The monastic brewery inside the Monastery of St. Benedict in Norcia, Italy, was destroyed on October 30 during the country’s largest earthquake in decades.
The brewery, which was bottled under the name Birra Nursia, was run by an international group of Catholic monks, many of whom were American. Birra Nursia opened in 2000 with an official inauguration by the Catholic Church. Before the earthquake, the brewery was producing 3,000, 25-ounce bottles of Belgian Blonde Ale and Belgian Dark Ale.
“We’ve sold out our inventory pretty much since day one,” Father Benedict Nivakoff, one of the monastery men and a brewery, told the Catholic News Agency in June. “We had to expand our plant after a year.”
The beer has been shipped to America since March.

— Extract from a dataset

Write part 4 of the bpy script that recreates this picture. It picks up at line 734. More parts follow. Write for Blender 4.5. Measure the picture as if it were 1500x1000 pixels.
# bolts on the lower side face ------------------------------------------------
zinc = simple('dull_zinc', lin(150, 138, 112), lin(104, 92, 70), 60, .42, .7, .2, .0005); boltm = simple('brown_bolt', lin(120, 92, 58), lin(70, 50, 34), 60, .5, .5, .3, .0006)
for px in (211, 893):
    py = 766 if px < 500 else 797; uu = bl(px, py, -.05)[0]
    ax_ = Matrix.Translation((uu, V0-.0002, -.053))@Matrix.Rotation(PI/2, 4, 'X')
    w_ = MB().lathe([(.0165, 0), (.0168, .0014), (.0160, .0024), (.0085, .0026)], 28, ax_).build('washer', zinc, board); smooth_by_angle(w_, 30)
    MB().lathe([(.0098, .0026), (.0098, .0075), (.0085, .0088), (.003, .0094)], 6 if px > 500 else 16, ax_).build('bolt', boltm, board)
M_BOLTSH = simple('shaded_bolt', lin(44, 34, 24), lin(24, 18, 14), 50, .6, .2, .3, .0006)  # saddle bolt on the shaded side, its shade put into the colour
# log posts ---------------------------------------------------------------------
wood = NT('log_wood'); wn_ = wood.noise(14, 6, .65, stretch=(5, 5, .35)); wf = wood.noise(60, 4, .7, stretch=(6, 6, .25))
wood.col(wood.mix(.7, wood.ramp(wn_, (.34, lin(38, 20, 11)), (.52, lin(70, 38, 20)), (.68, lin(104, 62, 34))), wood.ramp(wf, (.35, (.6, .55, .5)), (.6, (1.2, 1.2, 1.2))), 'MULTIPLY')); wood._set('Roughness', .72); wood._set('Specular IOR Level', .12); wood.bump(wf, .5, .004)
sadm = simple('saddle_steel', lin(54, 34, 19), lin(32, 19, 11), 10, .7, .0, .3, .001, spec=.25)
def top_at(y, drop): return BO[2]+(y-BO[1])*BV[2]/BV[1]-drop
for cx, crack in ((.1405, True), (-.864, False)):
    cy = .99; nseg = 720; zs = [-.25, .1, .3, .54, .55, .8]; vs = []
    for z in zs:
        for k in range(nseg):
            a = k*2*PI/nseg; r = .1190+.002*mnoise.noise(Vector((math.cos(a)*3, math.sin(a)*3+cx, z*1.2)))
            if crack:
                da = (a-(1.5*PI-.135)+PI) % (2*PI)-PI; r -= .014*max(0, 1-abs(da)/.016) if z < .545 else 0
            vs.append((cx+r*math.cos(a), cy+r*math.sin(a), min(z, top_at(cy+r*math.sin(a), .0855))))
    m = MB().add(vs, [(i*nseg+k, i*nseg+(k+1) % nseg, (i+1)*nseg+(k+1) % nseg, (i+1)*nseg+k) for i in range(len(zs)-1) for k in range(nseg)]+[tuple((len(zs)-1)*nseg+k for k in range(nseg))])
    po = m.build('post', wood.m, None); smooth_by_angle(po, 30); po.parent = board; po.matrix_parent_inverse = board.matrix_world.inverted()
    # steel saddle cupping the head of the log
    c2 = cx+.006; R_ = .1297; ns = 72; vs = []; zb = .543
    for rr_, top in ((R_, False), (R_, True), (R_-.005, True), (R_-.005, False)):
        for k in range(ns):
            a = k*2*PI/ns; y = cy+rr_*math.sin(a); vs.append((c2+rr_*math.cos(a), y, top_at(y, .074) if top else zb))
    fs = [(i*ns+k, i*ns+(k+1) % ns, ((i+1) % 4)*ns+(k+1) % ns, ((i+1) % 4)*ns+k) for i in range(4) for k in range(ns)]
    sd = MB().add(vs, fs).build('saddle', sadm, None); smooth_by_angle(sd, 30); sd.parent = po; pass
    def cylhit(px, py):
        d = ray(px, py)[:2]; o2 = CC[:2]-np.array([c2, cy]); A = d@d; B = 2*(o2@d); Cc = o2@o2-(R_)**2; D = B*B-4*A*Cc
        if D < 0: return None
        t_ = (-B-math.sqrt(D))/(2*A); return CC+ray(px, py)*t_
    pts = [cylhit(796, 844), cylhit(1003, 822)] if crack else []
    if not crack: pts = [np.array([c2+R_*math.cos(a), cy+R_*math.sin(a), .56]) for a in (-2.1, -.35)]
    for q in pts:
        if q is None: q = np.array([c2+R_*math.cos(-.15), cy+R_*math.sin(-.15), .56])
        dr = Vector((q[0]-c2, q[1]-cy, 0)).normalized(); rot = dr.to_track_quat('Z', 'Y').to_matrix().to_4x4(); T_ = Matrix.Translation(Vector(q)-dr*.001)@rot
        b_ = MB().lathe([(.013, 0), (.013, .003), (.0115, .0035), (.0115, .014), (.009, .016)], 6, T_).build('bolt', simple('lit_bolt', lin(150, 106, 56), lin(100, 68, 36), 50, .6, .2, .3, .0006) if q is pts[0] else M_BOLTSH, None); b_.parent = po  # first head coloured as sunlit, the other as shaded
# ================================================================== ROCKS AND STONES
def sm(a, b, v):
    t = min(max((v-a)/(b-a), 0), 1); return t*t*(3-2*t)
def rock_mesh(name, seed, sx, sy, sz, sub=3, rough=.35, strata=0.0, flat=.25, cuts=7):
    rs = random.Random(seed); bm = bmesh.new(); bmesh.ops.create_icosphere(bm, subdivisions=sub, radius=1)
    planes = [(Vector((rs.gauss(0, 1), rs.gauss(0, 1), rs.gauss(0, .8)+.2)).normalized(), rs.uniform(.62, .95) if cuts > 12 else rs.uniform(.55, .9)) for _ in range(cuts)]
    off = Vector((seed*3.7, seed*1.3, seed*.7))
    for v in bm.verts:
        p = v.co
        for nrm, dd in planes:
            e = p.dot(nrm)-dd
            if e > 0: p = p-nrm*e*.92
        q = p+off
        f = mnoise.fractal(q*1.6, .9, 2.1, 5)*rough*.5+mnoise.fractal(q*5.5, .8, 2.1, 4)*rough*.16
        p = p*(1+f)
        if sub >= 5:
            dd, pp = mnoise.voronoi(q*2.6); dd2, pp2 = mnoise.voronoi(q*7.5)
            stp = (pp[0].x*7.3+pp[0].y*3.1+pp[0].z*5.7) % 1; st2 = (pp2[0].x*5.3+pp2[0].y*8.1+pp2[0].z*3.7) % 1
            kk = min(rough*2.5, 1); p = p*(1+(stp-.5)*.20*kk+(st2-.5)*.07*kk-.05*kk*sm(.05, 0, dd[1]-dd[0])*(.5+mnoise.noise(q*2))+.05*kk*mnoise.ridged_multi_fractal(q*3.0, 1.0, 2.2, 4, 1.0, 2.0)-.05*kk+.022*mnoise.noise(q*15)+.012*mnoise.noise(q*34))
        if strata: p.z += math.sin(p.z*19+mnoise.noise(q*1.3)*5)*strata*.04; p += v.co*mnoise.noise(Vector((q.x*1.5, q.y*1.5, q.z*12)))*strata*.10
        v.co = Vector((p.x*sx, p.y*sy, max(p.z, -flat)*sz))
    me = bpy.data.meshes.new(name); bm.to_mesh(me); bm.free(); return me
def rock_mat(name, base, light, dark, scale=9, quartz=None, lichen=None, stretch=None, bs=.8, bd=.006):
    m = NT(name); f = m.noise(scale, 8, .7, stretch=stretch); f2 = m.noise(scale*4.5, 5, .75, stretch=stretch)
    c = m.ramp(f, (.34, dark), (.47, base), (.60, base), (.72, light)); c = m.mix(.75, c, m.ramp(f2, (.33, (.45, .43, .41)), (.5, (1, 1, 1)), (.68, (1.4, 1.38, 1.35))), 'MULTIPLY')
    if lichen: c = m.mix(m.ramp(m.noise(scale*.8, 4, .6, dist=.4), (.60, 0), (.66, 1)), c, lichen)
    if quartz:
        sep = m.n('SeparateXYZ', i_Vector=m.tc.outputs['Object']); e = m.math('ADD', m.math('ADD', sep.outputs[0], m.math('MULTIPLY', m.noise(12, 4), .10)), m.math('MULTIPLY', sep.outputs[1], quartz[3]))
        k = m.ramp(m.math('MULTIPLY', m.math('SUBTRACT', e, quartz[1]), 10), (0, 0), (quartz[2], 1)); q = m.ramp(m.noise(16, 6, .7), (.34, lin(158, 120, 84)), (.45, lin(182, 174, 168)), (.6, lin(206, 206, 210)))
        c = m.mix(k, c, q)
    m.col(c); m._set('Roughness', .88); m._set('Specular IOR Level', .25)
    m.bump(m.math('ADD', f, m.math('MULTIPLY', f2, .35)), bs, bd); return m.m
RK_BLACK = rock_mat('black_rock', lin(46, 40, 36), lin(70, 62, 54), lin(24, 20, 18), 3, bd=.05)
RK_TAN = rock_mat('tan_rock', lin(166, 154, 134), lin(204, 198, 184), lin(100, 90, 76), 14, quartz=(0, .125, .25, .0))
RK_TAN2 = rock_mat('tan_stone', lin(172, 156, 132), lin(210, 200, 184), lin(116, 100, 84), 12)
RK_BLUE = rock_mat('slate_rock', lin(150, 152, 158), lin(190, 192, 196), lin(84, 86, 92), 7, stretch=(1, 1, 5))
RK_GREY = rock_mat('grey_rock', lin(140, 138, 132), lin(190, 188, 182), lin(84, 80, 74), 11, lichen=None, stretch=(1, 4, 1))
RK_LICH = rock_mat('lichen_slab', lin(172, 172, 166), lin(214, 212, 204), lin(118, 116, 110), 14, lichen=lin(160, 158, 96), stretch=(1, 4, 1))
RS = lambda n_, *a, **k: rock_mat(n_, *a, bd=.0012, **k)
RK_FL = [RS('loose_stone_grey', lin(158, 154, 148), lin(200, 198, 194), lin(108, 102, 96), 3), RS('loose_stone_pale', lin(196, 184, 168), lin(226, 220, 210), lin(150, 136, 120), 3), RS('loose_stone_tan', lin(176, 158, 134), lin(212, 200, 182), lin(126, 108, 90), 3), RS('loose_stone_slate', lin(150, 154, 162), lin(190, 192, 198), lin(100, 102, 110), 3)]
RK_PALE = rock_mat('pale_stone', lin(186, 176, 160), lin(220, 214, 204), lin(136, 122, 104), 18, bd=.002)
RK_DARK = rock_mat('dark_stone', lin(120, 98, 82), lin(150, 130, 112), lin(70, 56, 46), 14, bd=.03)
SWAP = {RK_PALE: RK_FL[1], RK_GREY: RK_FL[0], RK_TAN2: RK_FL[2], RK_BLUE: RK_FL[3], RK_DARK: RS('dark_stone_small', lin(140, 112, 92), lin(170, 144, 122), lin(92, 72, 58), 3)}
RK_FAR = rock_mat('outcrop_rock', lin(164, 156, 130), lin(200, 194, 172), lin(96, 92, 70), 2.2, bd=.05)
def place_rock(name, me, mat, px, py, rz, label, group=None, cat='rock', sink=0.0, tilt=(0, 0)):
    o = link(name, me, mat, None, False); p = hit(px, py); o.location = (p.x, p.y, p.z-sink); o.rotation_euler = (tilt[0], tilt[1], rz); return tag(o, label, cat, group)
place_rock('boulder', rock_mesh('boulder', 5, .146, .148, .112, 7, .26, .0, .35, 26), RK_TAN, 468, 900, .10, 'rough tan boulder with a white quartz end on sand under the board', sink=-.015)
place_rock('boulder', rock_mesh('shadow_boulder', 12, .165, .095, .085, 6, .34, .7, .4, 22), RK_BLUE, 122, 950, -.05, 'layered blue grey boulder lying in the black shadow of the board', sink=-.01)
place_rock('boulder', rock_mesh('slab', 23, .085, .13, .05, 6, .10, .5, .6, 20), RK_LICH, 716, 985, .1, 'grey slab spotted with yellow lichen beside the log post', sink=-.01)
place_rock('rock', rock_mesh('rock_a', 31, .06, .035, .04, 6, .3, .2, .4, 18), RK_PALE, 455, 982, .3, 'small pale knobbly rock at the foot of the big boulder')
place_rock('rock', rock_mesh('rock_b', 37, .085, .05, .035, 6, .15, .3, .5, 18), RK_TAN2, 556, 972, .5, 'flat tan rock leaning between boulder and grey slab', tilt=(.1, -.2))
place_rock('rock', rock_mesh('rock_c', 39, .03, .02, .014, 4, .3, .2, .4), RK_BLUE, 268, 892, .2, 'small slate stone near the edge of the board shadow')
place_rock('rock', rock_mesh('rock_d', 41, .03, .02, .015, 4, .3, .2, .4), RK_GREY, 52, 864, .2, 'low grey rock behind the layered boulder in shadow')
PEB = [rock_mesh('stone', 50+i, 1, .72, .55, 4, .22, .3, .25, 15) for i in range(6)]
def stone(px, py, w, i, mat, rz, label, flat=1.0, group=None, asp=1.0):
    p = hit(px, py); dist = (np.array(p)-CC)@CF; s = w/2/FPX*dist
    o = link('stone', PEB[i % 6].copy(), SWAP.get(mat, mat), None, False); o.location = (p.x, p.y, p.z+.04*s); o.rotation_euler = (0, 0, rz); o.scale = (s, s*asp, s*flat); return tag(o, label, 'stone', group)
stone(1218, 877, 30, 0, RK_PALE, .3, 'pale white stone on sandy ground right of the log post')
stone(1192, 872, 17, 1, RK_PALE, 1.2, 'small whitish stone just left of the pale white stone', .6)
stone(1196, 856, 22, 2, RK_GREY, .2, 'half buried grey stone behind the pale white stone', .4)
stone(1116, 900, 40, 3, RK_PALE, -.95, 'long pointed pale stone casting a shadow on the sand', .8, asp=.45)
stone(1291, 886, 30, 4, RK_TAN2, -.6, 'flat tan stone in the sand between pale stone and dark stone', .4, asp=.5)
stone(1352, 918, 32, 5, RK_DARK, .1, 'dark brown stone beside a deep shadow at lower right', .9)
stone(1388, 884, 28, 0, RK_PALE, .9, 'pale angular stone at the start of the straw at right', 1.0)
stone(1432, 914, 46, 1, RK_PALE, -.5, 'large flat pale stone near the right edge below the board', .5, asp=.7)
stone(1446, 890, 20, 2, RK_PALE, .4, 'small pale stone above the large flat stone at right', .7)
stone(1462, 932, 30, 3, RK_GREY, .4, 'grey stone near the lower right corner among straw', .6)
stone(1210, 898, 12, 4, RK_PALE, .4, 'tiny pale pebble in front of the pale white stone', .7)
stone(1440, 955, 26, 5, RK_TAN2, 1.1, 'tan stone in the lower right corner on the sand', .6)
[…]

More than 15,000 people were displaced from the 6.6-magnitude earthquake, CNN reports. It comes after a large earthquake in August that killed nearly 300 people and a number of tremors in late October. Thankfully no one was killed in the latest earthquake, although the damage to historic buildings was significant.
Only the front facade of the Monastery of St. Benedict, known locally as San Benedetto basilica, withstood the earthquake. The monks were nearly a mile away in another monastery that they moved to after the earthquake in August, The Guardian reports.
“This morning, around 7:40, a massive earthquake struck the area near Norcia,” the monks write in a statement. “We monks are all fine, but our hearts go now to those affected, and the monks of the monastery trying to figure out if someone is in need of extreme unction.”
There’s no word on whether the monks will continue to brew Birra Nursia in the future. For now, the monks’ focus is on helping the people impacted by the earthquake.
“The Basilica of St. Benedict, the historic church built over St. Benedict the house, collapsed as a result of these shocks,” the monks write. “That this serves to illustrate the power of the earthquake, and the urgency that we feel monks in going to the aid of those in need of the Sacraments in this difficult day for Italy.”